Tuesday, May 12, 2015

NY Islanders - Anyone Really Think This Through?

This is a companion piece to what I wrote in October. While the 2014-15 season started out very well for the Islanders last on Long Island, it was, ultimately as disappointing as any since Denis Potvin retired.



The only thing more ridiculous than the Islanders move to Brooklyn is that they even exist in the first place.

I've always had mixed feelings about the New York "Islanders" despite my always thinking of myself a "Long Islander" first and "New Yorker" second. Part of my sentiment stems from my Ranger loving father and how Manhattan-centric in general my parents were. Also, the team was housed not twenty five miles from Madison Square Garden and I always had difficulty understanding why if Long Island was to have its own sports team, why it would be in an area of the Island that had a brick-a-brack, "are we Long Island or are we part of New York [City] identity crisis". Add to that the reason for the teams existence in the first place, as a tool to block the WHA from putting a franchise at the why-the-hell was it built in the first place Nassau Coliseum and the New York Islanders made as much sense as the Russians putting missiles in Cuba; did anyone really think this all the way through?


The Atlanta Flames made the playoffs six of the eight years they played in Atlanta but never won a playoff series.

Let's suppose for a for a moment that the Islanders never had the success they had and instead, were as mediocre as the other team that joined the NHL the same year they did, the Atlanta Flames. The Flames lasted just 8 seasons in a city that was indifferent towards hockey and the organization packed their duffle bags for Calgary after the 1979-80 season. Would the Islanders, again, nothing more than a political pawn of the provincial NHL, still even be in the New York area had they not had the success they had early on? Bill Torrey, the General Manager of that great Islanders team that won four Stanley Cups consecutively between 1980 and 1983 wondered if the fans would continue to come out to the Coliseum if and when the team stopped winning. The answer to Mr. Torrey's question was a resolute, "no".

The Islanders of the late 1970's and early 1980's were one of the greatest sports teams ever.  

Sadly, the retooling of the team after it's inevitable decline came at a time when new collective bargaining agreements broke up the way the old NHL did business making it all but impossible to build a competitive team the way that Torrey built the Islanders; that being almost exclusively through the amateur draft. The teams that would prosper in the long term in the "new" NHL would be teams with significant cash flow. The Islanders, despite playing in very affluent Nassau County, always struggled with cash flow; even during the "glory years" of Potvin and company. In the new NHL, with no cash to sign free agents and some of the great talent the Islanders drafted leaving the team when they could for greener pastures, the team floundered. You can't blame fans for staying away from an organization that either refused to spend money most assumed it had or just couldn't figure "it" out.
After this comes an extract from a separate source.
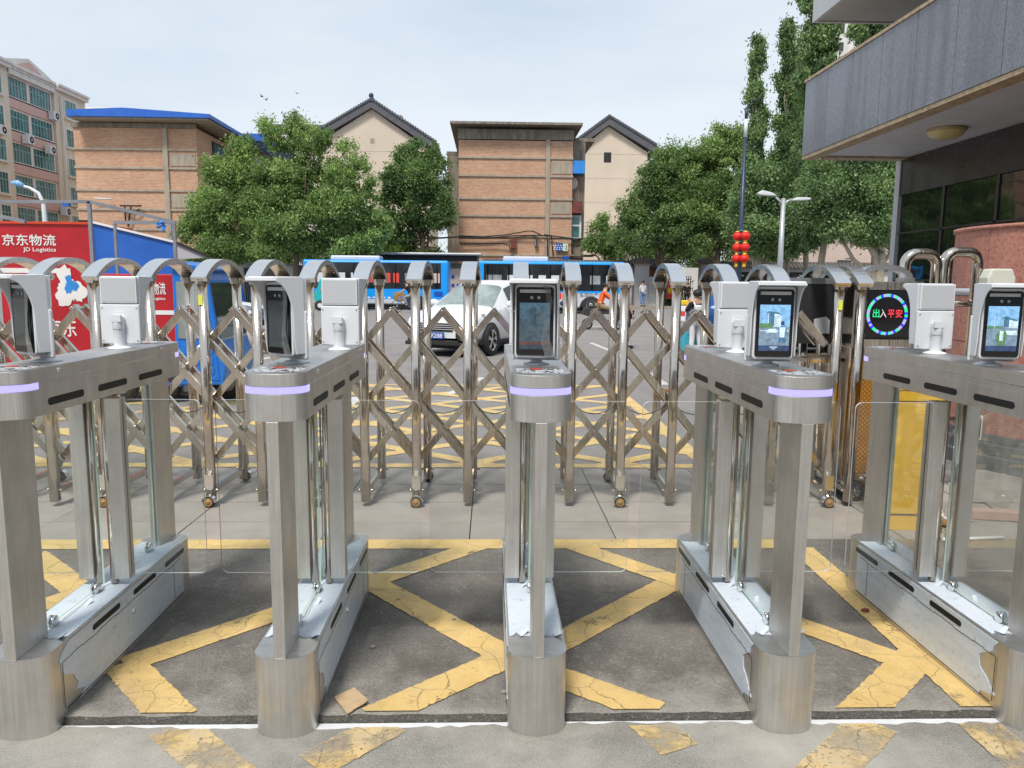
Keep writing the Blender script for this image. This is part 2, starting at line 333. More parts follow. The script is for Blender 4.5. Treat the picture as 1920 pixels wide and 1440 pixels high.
leafmat('elm_leaf', (.085, .175, .05), (.40, .55, .19)); leafmat('dark_leaf', (.065, .135, .05), (.28, .42, .14)); leafmat('poplar_leaf', (.075, .15, .065), (.33, .48, .20)); leafmat('grass_leaf', (.07, .15, .025), (.30, .40, .10))
simple('bark', (.16, .12, .085), .9, 0, .3, 6, .6, 20); simple('pale_bark', (.42, .37, .29), .85, 0, .25, 5, .4, 14)

# ------------------------------------------------------------------ mesh builder
class MB:
    def __init__(s): s.v = []; s.f = []; s.m = []; s.s = []
    def add(s, vs, fs, mi=0, sm=False):
        o = len(s.v); s.v += [tuple(v) for v in vs]
        for f in fs: s.f.append([i+o for i in f]); s.m.append(mi); s.s.append(sm)
        return s
    def box(s, x0, y0, z0, x1, y1, z1, mi=0):
        v = [(x0, y0, z0), (x1, y0, z0), (x1, y1, z0), (x0, y1, z0), (x0, y0, z1), (x1, y0, z1), (x1, y1, z1), (x0, y1, z1)]
        return s.add(v, [(0, 3, 2, 1), (4, 5, 6, 7), (0, 1, 5, 4), (1, 2, 6, 5), (2, 3, 7, 6), (3, 0, 4, 7)], mi)
    def obox(s, c, ax, ay, az, mi=0):      # centre and three half-axis vectors
        c, ax, ay, az = map(Vector, (c, ax, ay, az)); v = []
        for k in (-1, 1):
            for i, j in ((-1, -1), (1, -1), (1, 1), (-1, 1)): v.append(c+ax*i+ay*j+az*k)
        return s.add(v, [(0, 3, 2, 1), (4, 5, 6, 7), (0, 1, 5, 4), (1, 2, 6, 5), (2, 3, 7, 6), (3, 0, 4, 7)], mi)
    def bar(s, p0, p1, w, t, mi=0, up=(0, 0, 1)):   # rectangular bar between two points
        p0, p1 = Vector(p0), Vector(p1); d = (p1-p0); l = d.length; d.normalize(); u = Vector(up); sd_ = d.cross(u)
        if sd_.length < 1e-5: sd_ = d.cross(Vector((1, 0, 0)))
        sd_.normalize(); u = sd_.cross(d); return s.obox((p0+p1)/2, d*(l/2), sd_*(w/2), u*(t/2), mi)
    def tube(s, pts, rad, n=10, mi=0, cap=True, sm=True):
        pts = [Vector(p) for p in pts]; rad = rad if hasattr(rad, '__len__') else [rad]*len(pts); rings = []; prev = None; vs = []; fs = []
        for i, p in enumerate(pts):
            t = (pts[min(i+1, len(pts)-1)]-pts[max(i-1, 0)]).normalized()
            if prev is None:
                a = Vector((0, 0, 1)) if abs(t.z) < .9 else Vector((1, 0, 0)); u = t.cross(a).normalized()
            else: u = (prev - t*prev.dot(t)).normalized()
            prev = u; w = t.cross(u)
            for k in range(n):
                an = 2*math.pi*k/n; vs.append(p+(u*math.cos(an)+w*math.sin(an))*rad[i])
        for i in range(len(pts)-1):
            for k in range(n):
                a = i*n+k; b = i*n+(k+1) % n; fs.append((a, b, b+n, a+n))
        s.add(vs, fs, mi, sm)
        if cap: s.add(vs[:n], [tuple(range(n))[::-1]], mi); s.add(vs[-n:], [tuple(range(n))], mi)
        return s
    def lathe(s, prof, c=(0, 0, 0), n=20, mi=0, axis='z', sm=True):
        vs = []; fs = []; c = Vector(c)
        for r, z in prof:
            for k in range(n):
                a = 2*math.pi*k/n; x, y = r*math.cos(a), r*math.sin(a)
                vs.append(c+(Vector((x, y, z)) if axis == 'z' else Vector((z, x, y)) if axis == 'x' else Vector((x, z, -y))))
        for i in range(len(prof)-1):
            for k in range(n):
                a = i*n+k; b = i*n+(k+1) % n; fs.append((a, b, b+n, a+n))
        return s.add(vs, fs, mi, sm)
    def prism(s, poly, lo, hi, axis='z', mi=0, sm=False):    # poly: z->(x,y), y->(x,z), x->(y,z)
        def P(a, b, h): return (a, b, h) if axis == 'z' else (a, h, b) if axis == 'y' else (h, a, b)
        n = len(poly); v = [P(a, b, lo) for a, b in poly]+[P(a, b, hi) for a, b in poly]
        s.add(v, [tuple(range(n))[::-1], tuple(range(n, 2*n))], mi)
        return s.add(v, [(i, (i+1) % n, (i+1) % n+n, i+n) for i in range(n)], mi, sm)
    def quad(s, *p, mi=0): return s.add(p, [tuple(range(len(p)))], mi)
    def ball(s, c, r, n=12, m=8, mi=0, sc=(1, 1, 1)):
        pr_ = []; vs = []; fs = []
        for i in range(m+1):
            t = math.pi*i/m
            for k in range(n):
                a = 2*math.pi*k/n; vs.append((c[0]+r*sc[0]*math.sin(t)*math.cos(a), c[1]+r*sc[1]*math.sin(t)*math.sin(a), c[2]+r*sc[2]*math.cos(t)))
        for i in range(m):
            for k in range(n): fs.append((i*n+k, i*n+(k+1) % n, (i+1)*n+(k+1) % n, (i+1)*n+k))
        return s.add(vs, fs, mi, True)
    def mesh(s, name, mats):
        me = bpy.data.meshes.new(name); me.from_pydata(s.v, [], s.f); me.polygons.foreach_set('material_index', s.m); me.polygons.foreach_set('use_smooth', s.s)
        for m in (mats if isinstance(mats, (list, tuple)) else [mats]): me.materials.append(MATS[m] if isinstance(m, str) else m)
        bm = bmesh.new(); bm.from_mesh(me); bmesh.ops.remove_doubles(bm, verts=bm.verts, dist=1e-6); bmesh.ops.recalc_face_normals(bm, faces=bm.faces); bm.to_mesh(me); bm.free(); return me
    def build(s, name, mats, parent=None, bevel=0, loc=None, rz=0):
        o = bpy.data.objects.new(name, s.mesh(name, mats)); COL.objects.link(o)
        if parent: o.parent = parent
        if loc is not None: o.location = loc
        if rz: o.rotation_euler = (0, 0, rz)
        if bevel: b = o.modifiers.new('bevel', 'BEVEL'); b.width = bevel; b.segments = 2; b.limit_method = 'ANGLE'; b.angle_limit = R(35)
        return o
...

In fairness, though, if the NHL had free agency when the Islanders were just starting out, there's no way they would have been able to keep the team they had together. 5 Hall of Fame players on one team, all around the same age, at the peak of the careers and the core of the team staying together for over a decade? You'd never see that today and we will never see that again in any of the major league sports.


If you notice, the Islanders logo does not include Brooklyn and Queens which are actually part of Long Island. Only New Yorkers understand that despite that, Brooklyn and Queens are "not part of Long Island".

Now they're off to Brooklyn which is, ironically, on the same land mass as Nassau County but in many ways is as different from "The Island" as Cuba is from Manhattan. How the new owners of the Islanders believes the team will do any better being housed even closer to Manhattan than before is beyond me. One thing for certain, if the Islanders don't win and win quickly, despite a 25 year lease with the posh and modern Barclays Center, they'll find their way out of dodge much like the Atlanta Flames did. Perhaps, optimistically,  history will repeat itself and the Islanders will return to their glory days but don't bet on it.

While the Islanders do have very small albeit loyal fan base, the fair weather band wagonneers who chided Ranger faithful for years certainly got what they had coming to them.